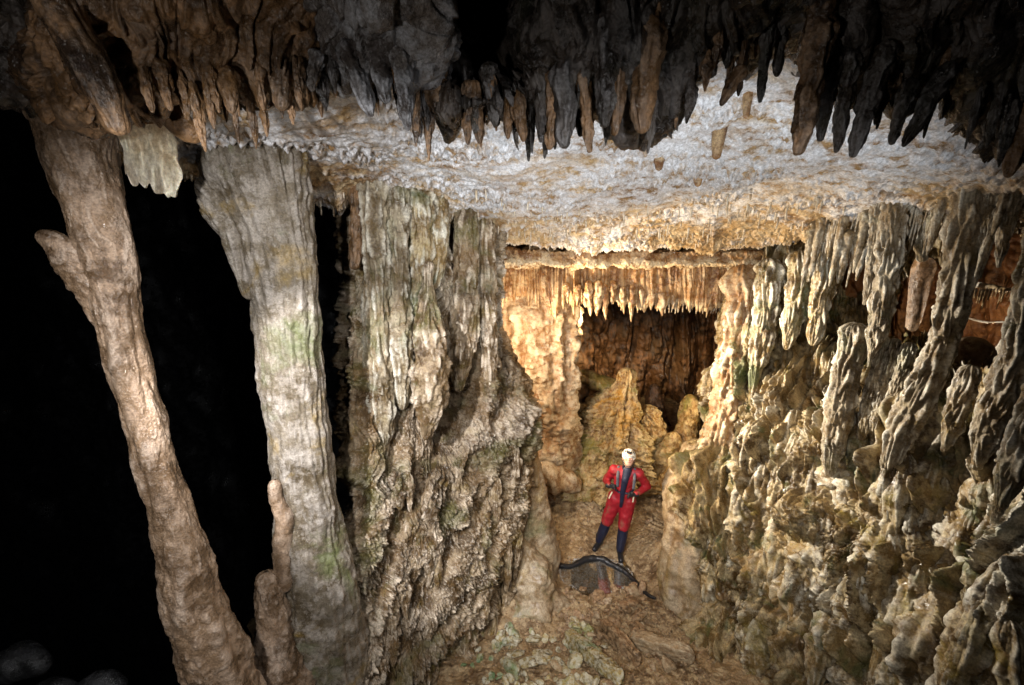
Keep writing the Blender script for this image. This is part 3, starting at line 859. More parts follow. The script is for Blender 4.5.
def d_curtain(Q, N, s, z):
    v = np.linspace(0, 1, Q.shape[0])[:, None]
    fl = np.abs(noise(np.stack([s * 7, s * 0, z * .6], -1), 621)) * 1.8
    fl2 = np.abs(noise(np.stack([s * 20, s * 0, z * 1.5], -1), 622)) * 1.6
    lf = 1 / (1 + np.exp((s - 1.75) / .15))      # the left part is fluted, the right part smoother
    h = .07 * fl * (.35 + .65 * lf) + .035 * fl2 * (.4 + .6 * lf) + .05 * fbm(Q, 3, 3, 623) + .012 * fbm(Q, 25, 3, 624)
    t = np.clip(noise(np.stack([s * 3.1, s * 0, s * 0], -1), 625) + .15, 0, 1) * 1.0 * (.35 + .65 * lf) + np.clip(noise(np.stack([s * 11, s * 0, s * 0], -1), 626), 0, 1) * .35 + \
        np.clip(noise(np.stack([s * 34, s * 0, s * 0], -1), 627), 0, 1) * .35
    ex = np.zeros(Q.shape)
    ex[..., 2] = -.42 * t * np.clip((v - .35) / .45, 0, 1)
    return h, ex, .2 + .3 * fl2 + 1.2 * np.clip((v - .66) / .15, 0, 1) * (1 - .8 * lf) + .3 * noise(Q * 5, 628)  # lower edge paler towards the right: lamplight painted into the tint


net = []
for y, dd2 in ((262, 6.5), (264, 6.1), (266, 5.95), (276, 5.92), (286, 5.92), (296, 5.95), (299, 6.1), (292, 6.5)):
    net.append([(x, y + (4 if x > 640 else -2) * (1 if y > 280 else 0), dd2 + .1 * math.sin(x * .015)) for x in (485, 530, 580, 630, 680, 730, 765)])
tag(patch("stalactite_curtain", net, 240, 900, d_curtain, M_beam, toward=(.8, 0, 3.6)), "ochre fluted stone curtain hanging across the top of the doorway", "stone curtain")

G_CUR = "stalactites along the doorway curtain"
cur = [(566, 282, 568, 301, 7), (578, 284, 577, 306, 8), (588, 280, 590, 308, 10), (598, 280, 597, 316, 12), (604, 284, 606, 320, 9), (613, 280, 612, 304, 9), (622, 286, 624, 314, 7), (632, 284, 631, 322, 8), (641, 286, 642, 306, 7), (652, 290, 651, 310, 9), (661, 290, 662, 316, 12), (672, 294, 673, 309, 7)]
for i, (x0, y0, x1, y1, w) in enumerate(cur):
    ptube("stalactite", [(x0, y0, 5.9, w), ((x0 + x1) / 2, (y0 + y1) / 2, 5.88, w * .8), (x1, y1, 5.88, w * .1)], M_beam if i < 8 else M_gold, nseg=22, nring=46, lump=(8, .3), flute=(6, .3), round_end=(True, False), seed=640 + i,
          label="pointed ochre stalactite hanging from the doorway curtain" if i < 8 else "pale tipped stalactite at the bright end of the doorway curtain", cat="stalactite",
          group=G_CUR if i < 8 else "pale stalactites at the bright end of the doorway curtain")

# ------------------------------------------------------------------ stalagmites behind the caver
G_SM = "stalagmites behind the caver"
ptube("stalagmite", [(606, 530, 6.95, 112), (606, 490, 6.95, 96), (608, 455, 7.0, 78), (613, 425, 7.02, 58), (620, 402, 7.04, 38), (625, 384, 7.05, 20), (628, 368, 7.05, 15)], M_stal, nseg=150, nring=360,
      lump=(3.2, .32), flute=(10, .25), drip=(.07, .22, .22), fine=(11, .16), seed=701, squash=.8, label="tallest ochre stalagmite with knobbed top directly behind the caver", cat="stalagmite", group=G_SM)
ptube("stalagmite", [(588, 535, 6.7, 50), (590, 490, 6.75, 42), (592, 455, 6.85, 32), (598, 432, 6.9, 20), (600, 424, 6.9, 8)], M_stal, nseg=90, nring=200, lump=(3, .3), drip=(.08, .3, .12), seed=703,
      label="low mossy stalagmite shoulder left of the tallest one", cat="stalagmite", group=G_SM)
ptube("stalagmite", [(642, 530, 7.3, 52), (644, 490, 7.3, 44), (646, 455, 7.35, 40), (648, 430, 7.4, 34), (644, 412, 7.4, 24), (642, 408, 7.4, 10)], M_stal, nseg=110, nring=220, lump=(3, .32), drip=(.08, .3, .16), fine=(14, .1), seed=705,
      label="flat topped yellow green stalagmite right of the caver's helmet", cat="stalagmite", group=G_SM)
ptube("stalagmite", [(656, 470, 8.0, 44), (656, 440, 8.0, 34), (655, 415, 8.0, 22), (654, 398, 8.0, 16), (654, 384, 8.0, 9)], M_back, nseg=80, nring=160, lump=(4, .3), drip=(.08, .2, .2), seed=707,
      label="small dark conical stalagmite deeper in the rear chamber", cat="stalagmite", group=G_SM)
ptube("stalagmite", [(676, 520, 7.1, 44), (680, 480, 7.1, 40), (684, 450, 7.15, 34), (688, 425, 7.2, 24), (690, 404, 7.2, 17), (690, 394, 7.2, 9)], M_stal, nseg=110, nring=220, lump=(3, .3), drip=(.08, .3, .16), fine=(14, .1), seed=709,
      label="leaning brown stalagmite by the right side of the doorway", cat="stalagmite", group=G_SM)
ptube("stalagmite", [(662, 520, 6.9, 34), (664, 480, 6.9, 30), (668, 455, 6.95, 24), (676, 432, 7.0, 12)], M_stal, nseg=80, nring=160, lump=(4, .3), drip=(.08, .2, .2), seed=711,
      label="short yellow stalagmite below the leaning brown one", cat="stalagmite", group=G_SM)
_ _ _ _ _
Without the pictures, transcribe the listing above exactly.

FINAL RESULT:
Keep writing the Blender script for this image. This is part 3, starting at line 859. More parts follow. The script is for Blender 4.5.
def d_curtain(Q, N, s, z):
    v = np.linspace(0, 1, Q.shape[0])[:, None]
    fl = np.abs(noise(np.stack([s * 7, s * 0, z * .6], -1), 621)) * 1.8
    fl2 = np.abs(noise(np.stack([s * 20, s * 0, z * 1.5], -1), 622)) * 1.6
    lf = 1 / (1 + np.exp((s - 1.75) / .15))      # the left part is fluted, the right part smoother
    h = .07 * fl * (.35 + .65 * lf) + .035 * fl2 * (.4 + .6 * lf) + .05 * fbm(Q, 3, 3, 623) + .012 * fbm(Q, 25, 3, 624)
    t = np.clip(noise(np.stack([s * 3.1, s * 0, s * 0], -1), 625) + .15, 0, 1) * 1.0 * (.35 + .65 * lf) + np.clip(noise(np.stack([s * 11, s * 0, s * 0], -1), 626), 0, 1) * .35 + \
        np.clip(noise(np.stack([s * 34, s * 0, s * 0], -1), 627), 0, 1) * .35
    ex = np.zeros(Q.shape)
    ex[..., 2] = -.42 * t * np.clip((v - .35) / .45, 0, 1)
    return h, ex, .2 + .3 * fl2 + 1.2 * np.clip((v - .66) / .15, 0, 1) * (1 - .8 * lf) + .3 * noise(Q * 5, 628)  # lower edge paler towards the right: lamplight painted into the tint


net = []
for y, dd2 in ((262, 6.5), (264, 6.1), (266, 5.95), (276, 5.92), (286, 5.92), (296, 5.95), (299, 6.1), (292, 6.5)):
    net.append([(x, y + (4 if x > 640 else -2) * (1 if y > 280 else 0), dd2 + .1 * math.sin(x * .015)) for x in (485, 530, 580, 630, 680, 730, 765)])
tag(patch("stalactite_curtain", net, 240, 900, d_curtain, M_beam, toward=(.8, 0, 3.6)), "ochre fluted stone curtain hanging across the top of the doorway", "stone curtain")

G_CUR = "stalactites along the doorway curtain"
cur = [(566, 282, 568, 301, 7), (578, 284, 577, 306, 8), (588, 280, 590, 308, 10), (598, 280, 597, 316, 12), (604, 284, 606, 320, 9), (613, 280, 612, 304, 9), (622, 286, 624, 314, 7), (632, 284, 631, 322, 8), (641, 286, 642, 306, 7), (652, 290, 651, 310, 9), (661, 290, 662, 316, 12), (672, 294, 673, 309, 7)]
for i, (x0, y0, x1, y1, w) in enumerate(cur):
    ptube("stalactite", [(x0, y0, 5.9, w), ((x0 + x1) / 2, (y0 + y1) / 2, 5.88, w * .8), (x1, y1, 5.88, w * .1)], M_beam if i < 8 else M_gold, nseg=22, nring=46, lump=(8, .3), flute=(6, .3), round_end=(True, False), seed=640 + i,
          label="pointed ochre stalactite hanging from the doorway curtain" if i < 8 else "pale tipped stalactite at the bright end of the doorway curtain", cat="stalactite",
          group=G_CUR if i < 8 else "pale stalactites at the bright end of the doorway curtain")

# ------------------------------------------------------------------ stalagmites behind the caver
G_SM = "stalagmites behind the caver"
ptube("stalagmite", [(606, 530, 6.95, 112), (606, 490, 6.95, 96), (608, 455, 7.0, 78), (613, 425, 7.02, 58), (620, 402, 7.04, 38), (625, 384, 7.05, 20), (628, 368, 7.05, 15)], M_stal, nseg=150, nring=360,
      lump=(3.2, .32), flute=(10, .25), drip=(.07, .22, .22), fine=(11, .16), seed=701, squash=.8, label="tallest ochre stalagmite with knobbed top directly behind the caver", cat="stalagmite", group=G_SM)
ptube("stalagmite", [(588, 535, 6.7, 50), (590, 490, 6.75, 42), (592, 455, 6.85, 32), (598, 432, 6.9, 20), (600, 424, 6.9, 8)], M_stal, nseg=90, nring=200, lump=(3, .3), drip=(.08, .3, .12), seed=703,
      label="low mossy stalagmite shoulder left of the tallest one", cat="stalagmite", group=G_SM)
ptube("stalagmite", [(642, 530, 7.3, 52), (644, 490, 7.3, 44), (646, 455, 7.35, 40), (648, 430, 7.4, 34), (644, 412, 7.4, 24), (642, 408, 7.4, 10)], M_stal, nseg=110, nring=220, lump=(3, .32), drip=(.08, .3, .16), fine=(14, .1), seed=705,
      label="flat topped yellow green stalagmite right of the caver's helmet", cat="stalagmite", group=G_SM)
ptube("stalagmite", [(656, 470, 8.0, 44), (656, 440, 8.0, 34), (655, 415, 8.0, 22), (654, 398, 8.0, 16), (654, 384, 8.0, 9)], M_back, nseg=80, nring=160, lump=(4, .3), drip=(.08, .2, .2), seed=707,
      label="small dark conical stalagmite deeper in the rear chamber", cat="stalagmite", group=G_SM)
ptube("stalagmite", [(676, 520, 7.1, 44), (680, 480, 7.1, 40), (684, 450, 7.15, 34), (688, 425, 7.2, 24), (690, 404, 7.2, 17), (690, 394, 7.2, 9)], M_stal, nseg=110, nring=220, lump=(3, .3), drip=(.08, .3, .16), fine=(14, .1), seed=709,
      label="leaning brown stalagmite by the right side of the doorway", cat="stalagmite", group=G_SM)
ptube("stalagmite", [(662, 520, 6.9, 34), (664, 480, 6.9, 30), (668, 455, 6.95, 24), (676, 432, 7.0, 12)], M_stal, nseg=80, nring=160, lump=(4, .3), drip=(.08, .2, .2), seed=711,
      label="short yellow stalagmite below the leaning brown one", cat="stalagmite", group=G_SM)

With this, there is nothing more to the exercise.